I don’t believe that a nonexistent person not considered certain to exist in future (preconception, before the meeting of sperm and ovum) has a moral status measurable against a present person that can plausibly certainly exist in future. Notice the kinds of absurd plans that such a belief supports, if you believe that the future allows for a potentially vast number of future people.
For example, in a situation where humanity faces existential risk, the expectation that there will be many future people is no longer certain. In that context, longtermism devolves into a plan to ensure that the future will contain future people, a lot of them, probably at the expense of people who are voluntarily sterile (such as myself) or are too old to have children or are children but not close to reproductive age.
I see this taking general shape in longtermist goals to ensure far off and unlikely futures occur (for example, that we become space-faring people numbering in the trillions or that we develop technology that supports the lives of digital people) at the expense of actions with more probable outcomes (for example, that we alleviate global poverty).

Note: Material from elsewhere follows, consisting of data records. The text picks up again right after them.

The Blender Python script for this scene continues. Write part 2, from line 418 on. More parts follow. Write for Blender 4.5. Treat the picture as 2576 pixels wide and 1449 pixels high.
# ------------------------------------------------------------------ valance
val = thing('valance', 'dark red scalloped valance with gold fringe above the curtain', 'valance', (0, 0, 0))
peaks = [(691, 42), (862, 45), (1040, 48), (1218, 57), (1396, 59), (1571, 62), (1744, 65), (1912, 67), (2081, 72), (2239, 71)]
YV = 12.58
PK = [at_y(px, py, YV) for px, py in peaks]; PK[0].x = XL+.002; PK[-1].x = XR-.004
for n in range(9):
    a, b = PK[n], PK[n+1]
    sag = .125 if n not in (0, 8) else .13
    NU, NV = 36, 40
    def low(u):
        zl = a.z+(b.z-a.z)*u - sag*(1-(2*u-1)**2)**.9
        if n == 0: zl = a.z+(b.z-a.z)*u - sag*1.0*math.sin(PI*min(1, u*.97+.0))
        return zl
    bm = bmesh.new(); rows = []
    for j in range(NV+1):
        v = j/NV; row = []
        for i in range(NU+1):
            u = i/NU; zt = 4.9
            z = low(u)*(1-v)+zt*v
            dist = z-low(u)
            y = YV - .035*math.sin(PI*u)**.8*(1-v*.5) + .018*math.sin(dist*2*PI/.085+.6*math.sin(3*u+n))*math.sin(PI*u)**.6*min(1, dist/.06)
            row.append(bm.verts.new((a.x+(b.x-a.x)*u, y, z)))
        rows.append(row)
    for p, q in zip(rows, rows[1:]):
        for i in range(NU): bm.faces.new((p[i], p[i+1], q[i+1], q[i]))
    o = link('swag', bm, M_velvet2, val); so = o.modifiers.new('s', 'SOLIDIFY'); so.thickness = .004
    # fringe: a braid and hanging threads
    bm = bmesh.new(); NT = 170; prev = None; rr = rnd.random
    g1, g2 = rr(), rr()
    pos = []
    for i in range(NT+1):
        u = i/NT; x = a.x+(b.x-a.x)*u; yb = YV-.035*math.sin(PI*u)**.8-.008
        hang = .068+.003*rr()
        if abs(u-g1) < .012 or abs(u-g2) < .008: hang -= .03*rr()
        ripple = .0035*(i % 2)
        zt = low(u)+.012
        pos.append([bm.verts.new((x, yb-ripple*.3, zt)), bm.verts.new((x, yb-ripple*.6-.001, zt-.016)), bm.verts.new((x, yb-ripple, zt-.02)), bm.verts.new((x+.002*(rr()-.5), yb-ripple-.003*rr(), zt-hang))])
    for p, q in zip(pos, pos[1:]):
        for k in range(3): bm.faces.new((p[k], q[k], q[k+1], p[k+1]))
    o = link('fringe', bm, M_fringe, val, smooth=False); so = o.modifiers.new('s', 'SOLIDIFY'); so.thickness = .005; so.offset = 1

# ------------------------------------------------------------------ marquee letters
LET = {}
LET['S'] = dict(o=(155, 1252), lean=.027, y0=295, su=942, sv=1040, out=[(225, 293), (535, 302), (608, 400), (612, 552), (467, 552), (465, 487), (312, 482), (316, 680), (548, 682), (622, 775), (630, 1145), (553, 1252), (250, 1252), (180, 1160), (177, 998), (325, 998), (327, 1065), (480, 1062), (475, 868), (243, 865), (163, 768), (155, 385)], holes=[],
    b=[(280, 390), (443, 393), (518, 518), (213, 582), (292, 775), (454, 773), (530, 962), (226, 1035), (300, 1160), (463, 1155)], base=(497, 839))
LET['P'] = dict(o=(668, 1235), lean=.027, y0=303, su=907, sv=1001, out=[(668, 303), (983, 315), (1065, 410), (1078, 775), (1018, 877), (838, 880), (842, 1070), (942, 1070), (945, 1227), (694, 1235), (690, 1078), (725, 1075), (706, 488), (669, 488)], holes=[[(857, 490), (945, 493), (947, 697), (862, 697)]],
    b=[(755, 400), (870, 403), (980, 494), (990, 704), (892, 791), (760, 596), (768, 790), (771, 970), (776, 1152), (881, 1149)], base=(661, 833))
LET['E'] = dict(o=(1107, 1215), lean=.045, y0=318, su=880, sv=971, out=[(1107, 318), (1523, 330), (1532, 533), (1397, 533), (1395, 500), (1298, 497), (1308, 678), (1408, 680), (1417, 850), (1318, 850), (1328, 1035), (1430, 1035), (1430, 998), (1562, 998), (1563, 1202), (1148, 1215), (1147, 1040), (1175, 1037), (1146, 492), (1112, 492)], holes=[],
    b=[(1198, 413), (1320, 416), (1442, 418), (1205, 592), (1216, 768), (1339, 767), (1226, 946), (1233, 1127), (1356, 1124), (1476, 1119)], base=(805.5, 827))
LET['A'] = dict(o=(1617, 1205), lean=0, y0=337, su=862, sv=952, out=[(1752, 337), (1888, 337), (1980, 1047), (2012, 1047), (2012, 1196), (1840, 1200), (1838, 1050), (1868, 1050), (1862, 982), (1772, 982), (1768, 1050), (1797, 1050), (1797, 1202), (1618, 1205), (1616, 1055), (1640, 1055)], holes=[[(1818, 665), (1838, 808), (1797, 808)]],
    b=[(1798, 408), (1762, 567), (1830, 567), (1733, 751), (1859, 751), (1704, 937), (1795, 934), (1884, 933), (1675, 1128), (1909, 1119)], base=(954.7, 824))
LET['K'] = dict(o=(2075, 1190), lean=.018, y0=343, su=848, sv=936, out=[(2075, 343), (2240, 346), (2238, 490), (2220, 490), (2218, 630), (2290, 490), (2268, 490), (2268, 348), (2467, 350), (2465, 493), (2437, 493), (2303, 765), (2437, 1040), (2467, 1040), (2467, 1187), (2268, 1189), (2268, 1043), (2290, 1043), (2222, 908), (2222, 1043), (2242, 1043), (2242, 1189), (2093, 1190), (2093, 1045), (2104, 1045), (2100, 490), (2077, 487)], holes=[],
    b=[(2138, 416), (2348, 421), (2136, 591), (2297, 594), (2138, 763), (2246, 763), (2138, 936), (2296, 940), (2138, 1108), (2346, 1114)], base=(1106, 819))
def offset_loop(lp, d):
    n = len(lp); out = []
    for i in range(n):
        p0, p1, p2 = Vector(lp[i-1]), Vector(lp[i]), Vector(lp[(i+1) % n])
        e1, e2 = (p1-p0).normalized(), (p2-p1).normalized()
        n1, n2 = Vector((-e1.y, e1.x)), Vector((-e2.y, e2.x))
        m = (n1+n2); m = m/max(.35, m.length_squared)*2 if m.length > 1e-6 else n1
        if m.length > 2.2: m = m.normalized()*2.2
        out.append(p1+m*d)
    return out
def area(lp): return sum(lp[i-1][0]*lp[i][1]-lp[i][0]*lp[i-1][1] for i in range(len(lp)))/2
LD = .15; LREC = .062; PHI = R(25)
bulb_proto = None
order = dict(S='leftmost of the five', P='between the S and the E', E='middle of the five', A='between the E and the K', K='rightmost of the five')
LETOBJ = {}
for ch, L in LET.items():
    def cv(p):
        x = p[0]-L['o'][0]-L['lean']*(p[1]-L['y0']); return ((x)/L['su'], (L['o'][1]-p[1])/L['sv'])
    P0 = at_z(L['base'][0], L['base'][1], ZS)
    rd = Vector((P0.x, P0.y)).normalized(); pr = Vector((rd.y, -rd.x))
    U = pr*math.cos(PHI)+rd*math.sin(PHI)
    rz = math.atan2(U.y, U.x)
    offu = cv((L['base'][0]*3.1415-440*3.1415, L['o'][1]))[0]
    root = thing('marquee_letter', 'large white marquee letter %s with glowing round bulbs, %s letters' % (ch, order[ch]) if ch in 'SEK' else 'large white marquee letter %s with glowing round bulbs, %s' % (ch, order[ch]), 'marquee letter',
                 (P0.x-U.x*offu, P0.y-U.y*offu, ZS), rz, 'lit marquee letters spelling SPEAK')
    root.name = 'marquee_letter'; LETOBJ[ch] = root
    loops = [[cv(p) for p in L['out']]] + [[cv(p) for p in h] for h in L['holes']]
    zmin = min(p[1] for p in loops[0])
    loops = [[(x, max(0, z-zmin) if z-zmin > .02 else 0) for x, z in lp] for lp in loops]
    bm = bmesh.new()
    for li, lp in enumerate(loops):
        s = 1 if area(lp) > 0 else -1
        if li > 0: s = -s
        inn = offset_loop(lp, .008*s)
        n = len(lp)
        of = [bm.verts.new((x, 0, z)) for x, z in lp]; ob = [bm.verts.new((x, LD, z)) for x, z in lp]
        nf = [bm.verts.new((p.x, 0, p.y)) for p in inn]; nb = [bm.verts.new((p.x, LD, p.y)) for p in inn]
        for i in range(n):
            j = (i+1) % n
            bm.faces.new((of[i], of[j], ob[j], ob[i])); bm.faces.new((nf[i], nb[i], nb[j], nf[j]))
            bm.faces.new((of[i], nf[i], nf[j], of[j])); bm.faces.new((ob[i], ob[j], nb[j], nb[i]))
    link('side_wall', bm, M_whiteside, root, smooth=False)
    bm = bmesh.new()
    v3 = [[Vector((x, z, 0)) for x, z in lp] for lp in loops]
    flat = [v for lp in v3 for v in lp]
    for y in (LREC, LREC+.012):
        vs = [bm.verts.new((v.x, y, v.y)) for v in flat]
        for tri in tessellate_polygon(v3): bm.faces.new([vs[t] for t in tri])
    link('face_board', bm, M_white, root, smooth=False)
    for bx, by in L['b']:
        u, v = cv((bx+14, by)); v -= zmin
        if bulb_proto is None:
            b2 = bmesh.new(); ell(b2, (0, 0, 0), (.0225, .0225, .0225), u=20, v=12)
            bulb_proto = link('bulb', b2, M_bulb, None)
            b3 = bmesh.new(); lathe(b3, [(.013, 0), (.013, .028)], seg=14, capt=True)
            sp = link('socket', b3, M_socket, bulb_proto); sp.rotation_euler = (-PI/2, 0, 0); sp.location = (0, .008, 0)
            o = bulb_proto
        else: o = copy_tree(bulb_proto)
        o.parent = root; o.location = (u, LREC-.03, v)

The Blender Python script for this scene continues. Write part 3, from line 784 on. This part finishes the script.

In context (for example, in the context of global poverty, there’s still plenty of people and resources working to alleviate global poverty despite longtermist efforts subtracting resources from efforts to alleviate global poverty), longtermist goals seem harmless and relative to personal interests. However, the moral framework justifying the goals, built with expected utility calculations not bound by common-sense, becomes harmful when humanity faces a genuine existential crisis and resource constraints force real compromises.
NOTE: I made some light edits to this for clarity some 13 hours after the original post, unfortunately I cannot improve it much more, sorry.